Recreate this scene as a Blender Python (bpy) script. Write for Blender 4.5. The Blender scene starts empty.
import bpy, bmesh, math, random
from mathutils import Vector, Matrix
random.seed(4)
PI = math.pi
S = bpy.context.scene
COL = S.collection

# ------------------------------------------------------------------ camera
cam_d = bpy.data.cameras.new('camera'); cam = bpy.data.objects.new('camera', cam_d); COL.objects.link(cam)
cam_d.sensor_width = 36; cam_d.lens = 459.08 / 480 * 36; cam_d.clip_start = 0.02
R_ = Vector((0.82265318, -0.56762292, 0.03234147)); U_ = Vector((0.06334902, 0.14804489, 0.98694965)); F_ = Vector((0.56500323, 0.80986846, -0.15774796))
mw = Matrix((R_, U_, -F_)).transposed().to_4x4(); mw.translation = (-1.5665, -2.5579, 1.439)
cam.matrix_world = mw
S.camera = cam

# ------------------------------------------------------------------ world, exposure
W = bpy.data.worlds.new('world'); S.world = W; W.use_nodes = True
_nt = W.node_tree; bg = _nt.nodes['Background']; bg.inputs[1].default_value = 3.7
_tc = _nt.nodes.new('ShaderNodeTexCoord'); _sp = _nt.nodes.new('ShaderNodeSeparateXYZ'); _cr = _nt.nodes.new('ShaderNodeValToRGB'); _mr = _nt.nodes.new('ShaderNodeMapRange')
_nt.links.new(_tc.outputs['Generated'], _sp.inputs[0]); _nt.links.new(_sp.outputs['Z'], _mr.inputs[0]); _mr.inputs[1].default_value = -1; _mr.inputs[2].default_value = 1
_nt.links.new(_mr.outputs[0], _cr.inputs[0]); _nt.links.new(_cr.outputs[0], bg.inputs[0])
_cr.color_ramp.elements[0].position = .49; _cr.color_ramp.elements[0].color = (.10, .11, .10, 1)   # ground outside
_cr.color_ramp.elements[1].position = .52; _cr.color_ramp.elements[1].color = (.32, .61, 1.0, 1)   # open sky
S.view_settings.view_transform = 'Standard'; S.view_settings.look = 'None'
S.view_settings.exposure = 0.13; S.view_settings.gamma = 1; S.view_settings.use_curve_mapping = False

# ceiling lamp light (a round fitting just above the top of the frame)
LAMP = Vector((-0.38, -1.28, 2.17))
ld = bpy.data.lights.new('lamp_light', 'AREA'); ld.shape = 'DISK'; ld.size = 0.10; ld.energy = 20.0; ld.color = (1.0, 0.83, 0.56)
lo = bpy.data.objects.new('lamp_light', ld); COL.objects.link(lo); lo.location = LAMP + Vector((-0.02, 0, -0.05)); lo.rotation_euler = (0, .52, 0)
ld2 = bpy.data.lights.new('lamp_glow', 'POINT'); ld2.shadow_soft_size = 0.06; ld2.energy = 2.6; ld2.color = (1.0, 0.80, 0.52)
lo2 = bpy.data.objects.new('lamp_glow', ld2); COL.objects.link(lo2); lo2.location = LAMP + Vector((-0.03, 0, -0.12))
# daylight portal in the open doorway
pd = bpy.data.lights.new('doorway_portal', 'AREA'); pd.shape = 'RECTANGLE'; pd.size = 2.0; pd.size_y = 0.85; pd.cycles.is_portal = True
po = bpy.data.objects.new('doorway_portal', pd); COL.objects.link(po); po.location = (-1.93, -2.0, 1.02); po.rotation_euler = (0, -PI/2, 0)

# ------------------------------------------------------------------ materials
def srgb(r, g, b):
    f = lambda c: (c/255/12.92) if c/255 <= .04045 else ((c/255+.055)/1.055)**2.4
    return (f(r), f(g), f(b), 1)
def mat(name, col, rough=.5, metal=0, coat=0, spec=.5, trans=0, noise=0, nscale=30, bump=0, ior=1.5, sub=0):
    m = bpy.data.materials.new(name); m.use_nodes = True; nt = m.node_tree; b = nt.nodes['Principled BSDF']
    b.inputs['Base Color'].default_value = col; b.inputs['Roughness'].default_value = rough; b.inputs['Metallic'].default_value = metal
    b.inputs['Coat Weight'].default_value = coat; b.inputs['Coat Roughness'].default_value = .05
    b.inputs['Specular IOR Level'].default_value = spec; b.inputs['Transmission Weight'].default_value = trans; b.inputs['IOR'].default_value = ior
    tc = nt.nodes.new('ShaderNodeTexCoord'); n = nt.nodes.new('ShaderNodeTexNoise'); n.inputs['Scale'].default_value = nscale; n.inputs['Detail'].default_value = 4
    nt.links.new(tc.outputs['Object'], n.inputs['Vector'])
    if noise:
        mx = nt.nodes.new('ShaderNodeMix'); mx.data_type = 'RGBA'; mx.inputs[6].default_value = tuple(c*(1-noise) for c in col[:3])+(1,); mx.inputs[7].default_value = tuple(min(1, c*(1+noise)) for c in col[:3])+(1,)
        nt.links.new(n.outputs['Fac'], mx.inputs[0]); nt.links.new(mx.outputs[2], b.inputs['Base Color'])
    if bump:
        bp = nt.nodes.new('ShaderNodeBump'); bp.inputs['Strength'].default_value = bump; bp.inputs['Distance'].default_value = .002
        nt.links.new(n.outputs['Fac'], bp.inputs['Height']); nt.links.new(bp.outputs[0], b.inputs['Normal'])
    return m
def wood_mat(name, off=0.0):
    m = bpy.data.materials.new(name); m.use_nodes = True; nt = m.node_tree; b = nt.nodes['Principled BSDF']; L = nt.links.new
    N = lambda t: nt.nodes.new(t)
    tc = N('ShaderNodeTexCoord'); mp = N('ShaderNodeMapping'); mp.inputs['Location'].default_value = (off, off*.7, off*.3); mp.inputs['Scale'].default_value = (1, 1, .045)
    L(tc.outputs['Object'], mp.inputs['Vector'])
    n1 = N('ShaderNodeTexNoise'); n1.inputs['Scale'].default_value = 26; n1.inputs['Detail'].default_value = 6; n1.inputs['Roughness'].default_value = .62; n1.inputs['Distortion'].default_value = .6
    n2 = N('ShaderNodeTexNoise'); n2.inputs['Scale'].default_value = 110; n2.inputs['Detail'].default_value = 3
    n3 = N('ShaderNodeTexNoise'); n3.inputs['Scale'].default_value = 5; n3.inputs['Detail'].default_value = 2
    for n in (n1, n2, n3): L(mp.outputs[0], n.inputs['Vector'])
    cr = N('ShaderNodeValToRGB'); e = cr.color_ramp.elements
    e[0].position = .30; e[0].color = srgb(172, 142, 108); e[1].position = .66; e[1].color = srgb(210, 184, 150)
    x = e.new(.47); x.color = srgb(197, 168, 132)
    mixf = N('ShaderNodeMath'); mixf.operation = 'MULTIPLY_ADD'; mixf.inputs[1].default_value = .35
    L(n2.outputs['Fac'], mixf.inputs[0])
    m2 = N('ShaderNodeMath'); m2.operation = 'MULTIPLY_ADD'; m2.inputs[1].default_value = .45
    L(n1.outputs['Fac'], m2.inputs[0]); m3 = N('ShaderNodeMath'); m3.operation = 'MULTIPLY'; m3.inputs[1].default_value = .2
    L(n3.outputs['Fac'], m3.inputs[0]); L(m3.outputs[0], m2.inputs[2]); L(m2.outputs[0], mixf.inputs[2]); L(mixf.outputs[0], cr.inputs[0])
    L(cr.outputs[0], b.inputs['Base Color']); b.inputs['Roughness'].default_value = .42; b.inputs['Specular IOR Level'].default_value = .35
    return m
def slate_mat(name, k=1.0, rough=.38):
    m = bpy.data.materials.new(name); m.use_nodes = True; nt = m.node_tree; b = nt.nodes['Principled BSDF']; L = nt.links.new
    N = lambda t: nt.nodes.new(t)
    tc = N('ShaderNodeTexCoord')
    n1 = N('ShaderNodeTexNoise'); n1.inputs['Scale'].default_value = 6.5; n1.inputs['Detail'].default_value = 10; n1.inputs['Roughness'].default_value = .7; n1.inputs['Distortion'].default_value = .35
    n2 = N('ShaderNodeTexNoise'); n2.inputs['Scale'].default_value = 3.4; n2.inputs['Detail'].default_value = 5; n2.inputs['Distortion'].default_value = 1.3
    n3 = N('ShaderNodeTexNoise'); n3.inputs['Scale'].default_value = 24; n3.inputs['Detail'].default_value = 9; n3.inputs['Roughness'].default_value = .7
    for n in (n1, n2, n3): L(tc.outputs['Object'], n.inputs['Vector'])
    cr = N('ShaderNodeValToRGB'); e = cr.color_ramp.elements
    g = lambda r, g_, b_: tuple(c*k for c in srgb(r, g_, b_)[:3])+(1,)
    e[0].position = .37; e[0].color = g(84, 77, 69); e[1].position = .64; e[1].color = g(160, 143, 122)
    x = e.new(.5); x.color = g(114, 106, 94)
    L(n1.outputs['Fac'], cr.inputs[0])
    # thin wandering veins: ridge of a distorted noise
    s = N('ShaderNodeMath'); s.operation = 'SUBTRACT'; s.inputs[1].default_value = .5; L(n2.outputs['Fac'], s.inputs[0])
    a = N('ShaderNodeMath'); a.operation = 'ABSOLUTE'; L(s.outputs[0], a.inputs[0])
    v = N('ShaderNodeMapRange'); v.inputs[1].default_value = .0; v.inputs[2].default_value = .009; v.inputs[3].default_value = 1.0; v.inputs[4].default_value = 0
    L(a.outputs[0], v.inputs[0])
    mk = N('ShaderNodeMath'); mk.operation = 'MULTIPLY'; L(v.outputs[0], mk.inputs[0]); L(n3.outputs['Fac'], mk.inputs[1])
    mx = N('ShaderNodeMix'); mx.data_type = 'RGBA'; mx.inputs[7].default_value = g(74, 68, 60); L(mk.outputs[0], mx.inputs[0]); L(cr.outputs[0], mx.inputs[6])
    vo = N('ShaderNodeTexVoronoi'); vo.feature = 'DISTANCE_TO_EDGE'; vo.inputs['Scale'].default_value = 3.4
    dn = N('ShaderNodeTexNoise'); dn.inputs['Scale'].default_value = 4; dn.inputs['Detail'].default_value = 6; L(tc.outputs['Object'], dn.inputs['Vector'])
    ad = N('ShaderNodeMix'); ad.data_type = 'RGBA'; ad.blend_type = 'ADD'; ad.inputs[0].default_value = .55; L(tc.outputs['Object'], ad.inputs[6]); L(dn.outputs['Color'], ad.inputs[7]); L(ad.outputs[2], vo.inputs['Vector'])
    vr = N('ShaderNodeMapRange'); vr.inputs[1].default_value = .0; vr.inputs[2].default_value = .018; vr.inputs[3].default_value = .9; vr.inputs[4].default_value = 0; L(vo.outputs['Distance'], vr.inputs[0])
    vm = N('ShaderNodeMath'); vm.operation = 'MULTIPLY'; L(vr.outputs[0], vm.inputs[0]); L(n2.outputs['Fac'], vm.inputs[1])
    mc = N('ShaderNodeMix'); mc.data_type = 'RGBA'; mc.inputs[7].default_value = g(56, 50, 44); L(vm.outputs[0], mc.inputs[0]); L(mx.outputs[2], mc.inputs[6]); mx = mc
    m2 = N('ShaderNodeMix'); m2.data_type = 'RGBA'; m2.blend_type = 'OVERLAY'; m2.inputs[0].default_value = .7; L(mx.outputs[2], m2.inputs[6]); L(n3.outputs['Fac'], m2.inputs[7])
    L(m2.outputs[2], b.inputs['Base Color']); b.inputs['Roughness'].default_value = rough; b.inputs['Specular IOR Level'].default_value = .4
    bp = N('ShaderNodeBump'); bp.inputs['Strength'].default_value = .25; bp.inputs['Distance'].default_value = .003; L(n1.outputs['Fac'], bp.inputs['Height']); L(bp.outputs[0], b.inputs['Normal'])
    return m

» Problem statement
Return the lines above precisely as they appear, beginning at the first line and ending at the line with "COL = S.collection", and nothing after it.

» Result of this exercise
Recreate this scene as a Blender Python (bpy) script. Write for Blender 4.5. The Blender scene starts empty.
import bpy, bmesh, math, random
from mathutils import Vector, Matrix
random.seed(4)
PI = math.pi
S = bpy.context.scene
COL = S.collection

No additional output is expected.